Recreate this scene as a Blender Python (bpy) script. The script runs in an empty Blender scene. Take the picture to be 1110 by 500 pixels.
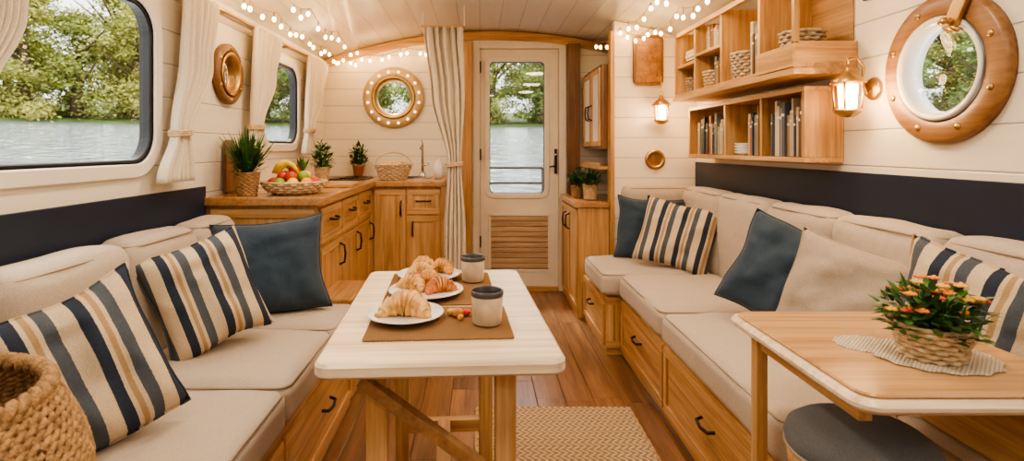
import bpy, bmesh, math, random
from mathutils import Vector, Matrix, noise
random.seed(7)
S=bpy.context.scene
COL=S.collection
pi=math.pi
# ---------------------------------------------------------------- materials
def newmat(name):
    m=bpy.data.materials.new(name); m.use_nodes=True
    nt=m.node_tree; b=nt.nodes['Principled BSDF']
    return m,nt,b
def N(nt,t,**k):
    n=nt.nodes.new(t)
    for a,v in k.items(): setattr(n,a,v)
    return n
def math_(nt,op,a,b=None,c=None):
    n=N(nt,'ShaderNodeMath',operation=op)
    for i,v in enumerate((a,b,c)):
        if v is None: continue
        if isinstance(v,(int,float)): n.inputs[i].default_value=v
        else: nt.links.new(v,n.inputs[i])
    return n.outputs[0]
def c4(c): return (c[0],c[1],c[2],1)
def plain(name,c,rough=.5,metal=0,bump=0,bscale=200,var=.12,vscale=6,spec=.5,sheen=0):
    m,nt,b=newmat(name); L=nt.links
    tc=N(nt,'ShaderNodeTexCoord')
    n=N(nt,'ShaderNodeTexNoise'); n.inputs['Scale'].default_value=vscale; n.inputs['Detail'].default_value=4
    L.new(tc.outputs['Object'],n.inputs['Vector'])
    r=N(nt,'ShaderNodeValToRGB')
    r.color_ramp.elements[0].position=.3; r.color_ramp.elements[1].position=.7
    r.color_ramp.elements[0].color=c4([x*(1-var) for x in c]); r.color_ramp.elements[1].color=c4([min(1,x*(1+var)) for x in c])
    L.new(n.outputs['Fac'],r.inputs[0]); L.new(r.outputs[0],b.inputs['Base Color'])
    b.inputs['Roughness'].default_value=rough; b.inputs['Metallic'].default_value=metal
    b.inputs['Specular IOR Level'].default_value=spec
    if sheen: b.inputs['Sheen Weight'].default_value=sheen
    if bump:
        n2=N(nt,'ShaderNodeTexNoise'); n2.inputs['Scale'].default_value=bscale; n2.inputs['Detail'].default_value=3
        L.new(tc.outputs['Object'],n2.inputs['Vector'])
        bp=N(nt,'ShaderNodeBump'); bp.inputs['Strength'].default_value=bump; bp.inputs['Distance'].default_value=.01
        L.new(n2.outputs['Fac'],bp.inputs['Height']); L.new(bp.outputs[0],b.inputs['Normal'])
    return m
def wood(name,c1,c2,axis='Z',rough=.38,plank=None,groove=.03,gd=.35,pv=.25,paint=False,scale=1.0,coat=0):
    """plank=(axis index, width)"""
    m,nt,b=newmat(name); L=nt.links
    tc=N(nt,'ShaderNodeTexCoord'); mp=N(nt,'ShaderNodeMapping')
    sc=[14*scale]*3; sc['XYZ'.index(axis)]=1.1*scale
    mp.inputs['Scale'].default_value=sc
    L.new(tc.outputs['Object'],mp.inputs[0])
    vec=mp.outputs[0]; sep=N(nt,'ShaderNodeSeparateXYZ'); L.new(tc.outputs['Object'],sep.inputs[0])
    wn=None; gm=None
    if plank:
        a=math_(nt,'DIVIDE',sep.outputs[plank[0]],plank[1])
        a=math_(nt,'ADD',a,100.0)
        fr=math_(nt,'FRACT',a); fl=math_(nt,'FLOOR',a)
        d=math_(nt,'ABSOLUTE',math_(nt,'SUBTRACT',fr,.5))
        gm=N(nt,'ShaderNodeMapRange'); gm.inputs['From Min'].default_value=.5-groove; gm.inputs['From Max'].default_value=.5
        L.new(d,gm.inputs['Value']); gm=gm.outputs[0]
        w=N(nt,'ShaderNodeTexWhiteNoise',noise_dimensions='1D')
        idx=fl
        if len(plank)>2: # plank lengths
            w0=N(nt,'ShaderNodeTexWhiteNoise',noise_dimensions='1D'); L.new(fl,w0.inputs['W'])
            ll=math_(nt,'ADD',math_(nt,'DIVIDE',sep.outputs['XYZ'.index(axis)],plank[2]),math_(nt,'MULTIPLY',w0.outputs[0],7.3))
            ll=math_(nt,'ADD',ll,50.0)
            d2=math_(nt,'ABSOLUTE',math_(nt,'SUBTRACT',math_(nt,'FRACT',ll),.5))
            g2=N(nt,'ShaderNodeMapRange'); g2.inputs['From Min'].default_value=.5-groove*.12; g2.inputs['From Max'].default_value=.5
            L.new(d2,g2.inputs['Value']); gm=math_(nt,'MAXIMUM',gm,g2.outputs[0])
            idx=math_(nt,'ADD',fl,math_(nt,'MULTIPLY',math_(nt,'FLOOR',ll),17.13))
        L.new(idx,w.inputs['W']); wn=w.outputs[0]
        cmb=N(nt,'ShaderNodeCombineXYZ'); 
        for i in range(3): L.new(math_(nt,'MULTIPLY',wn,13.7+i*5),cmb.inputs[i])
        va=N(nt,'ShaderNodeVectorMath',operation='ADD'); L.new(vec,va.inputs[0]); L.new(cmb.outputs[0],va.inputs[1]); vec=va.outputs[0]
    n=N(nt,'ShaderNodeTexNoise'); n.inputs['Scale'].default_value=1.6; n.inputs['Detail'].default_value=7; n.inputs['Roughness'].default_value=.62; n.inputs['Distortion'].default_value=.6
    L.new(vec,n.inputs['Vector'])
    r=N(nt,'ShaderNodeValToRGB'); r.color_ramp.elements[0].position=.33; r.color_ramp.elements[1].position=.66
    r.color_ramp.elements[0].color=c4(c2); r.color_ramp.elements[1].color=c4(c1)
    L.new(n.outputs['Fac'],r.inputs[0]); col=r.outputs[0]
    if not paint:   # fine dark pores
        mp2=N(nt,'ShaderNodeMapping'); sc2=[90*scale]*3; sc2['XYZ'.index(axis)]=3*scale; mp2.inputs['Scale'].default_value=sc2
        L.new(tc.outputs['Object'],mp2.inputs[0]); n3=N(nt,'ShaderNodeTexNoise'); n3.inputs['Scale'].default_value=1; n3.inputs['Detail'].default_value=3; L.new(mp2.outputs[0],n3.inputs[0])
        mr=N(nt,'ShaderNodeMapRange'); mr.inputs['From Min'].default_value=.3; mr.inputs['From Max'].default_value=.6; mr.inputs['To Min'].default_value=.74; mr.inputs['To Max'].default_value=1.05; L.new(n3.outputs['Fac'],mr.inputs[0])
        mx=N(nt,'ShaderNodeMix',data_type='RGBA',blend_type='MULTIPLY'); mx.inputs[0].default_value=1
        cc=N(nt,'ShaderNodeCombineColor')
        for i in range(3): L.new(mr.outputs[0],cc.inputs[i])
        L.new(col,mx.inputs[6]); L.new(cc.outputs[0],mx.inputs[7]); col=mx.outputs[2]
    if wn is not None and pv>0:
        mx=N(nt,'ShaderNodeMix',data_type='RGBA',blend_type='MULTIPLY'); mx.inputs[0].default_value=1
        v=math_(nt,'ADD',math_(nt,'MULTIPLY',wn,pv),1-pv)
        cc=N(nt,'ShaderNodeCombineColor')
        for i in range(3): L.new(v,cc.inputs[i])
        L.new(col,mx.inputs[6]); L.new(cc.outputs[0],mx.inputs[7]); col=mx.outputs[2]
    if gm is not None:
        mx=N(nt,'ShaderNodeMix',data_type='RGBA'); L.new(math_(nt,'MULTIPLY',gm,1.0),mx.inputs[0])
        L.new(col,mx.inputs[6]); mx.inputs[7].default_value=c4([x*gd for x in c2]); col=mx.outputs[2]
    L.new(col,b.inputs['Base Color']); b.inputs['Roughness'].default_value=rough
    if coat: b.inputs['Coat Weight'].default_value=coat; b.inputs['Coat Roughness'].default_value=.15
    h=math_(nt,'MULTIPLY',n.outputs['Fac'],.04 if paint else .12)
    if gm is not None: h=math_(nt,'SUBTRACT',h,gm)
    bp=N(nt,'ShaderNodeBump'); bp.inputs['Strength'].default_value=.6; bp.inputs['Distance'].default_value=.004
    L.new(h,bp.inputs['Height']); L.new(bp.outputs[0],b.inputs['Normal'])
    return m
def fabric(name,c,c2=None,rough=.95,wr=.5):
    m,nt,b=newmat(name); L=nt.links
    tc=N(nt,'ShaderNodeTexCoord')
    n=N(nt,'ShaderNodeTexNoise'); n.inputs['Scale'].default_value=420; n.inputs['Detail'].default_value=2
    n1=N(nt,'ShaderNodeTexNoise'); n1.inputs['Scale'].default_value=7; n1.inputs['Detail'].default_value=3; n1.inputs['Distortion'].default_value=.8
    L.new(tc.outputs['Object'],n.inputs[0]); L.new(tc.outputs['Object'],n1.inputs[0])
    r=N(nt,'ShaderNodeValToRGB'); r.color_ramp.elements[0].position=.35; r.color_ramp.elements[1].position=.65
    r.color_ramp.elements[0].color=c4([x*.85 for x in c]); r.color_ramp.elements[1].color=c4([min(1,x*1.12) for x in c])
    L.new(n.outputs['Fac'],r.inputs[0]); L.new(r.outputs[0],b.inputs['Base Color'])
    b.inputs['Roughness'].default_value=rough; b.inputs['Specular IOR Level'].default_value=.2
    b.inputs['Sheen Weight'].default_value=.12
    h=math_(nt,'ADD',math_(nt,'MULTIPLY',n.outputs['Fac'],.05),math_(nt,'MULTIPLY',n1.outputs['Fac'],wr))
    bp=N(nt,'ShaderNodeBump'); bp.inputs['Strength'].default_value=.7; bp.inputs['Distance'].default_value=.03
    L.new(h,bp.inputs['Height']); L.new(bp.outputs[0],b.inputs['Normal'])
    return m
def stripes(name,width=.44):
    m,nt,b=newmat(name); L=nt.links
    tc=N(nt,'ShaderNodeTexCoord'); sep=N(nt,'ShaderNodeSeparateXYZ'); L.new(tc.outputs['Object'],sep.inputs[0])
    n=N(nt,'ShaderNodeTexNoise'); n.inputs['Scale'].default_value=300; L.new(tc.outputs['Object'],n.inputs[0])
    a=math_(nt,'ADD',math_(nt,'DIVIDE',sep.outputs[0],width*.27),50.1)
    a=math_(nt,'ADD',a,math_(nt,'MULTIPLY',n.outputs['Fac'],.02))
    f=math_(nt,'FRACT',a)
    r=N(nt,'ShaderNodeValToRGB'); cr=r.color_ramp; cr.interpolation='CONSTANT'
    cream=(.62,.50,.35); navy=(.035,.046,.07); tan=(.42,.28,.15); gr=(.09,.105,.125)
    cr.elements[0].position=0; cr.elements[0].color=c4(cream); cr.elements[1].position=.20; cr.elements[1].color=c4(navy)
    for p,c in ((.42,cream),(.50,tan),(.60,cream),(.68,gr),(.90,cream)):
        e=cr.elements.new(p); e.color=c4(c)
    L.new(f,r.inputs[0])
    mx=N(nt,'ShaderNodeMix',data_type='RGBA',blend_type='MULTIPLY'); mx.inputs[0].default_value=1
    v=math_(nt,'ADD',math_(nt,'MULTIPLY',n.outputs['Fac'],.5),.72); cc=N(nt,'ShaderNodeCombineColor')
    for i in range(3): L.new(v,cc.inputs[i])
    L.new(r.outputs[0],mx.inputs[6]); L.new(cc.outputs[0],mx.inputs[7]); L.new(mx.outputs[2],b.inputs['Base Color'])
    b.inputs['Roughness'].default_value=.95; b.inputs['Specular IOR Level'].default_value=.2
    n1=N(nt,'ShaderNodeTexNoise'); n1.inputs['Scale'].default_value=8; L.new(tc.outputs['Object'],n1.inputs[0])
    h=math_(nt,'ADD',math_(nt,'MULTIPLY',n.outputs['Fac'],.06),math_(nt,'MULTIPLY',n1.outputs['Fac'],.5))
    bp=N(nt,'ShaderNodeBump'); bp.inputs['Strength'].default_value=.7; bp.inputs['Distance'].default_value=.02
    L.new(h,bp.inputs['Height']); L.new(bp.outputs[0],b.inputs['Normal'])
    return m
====
Problem description —
Give only the number of lines in the data that hold the word "scene".

Worked solution —
2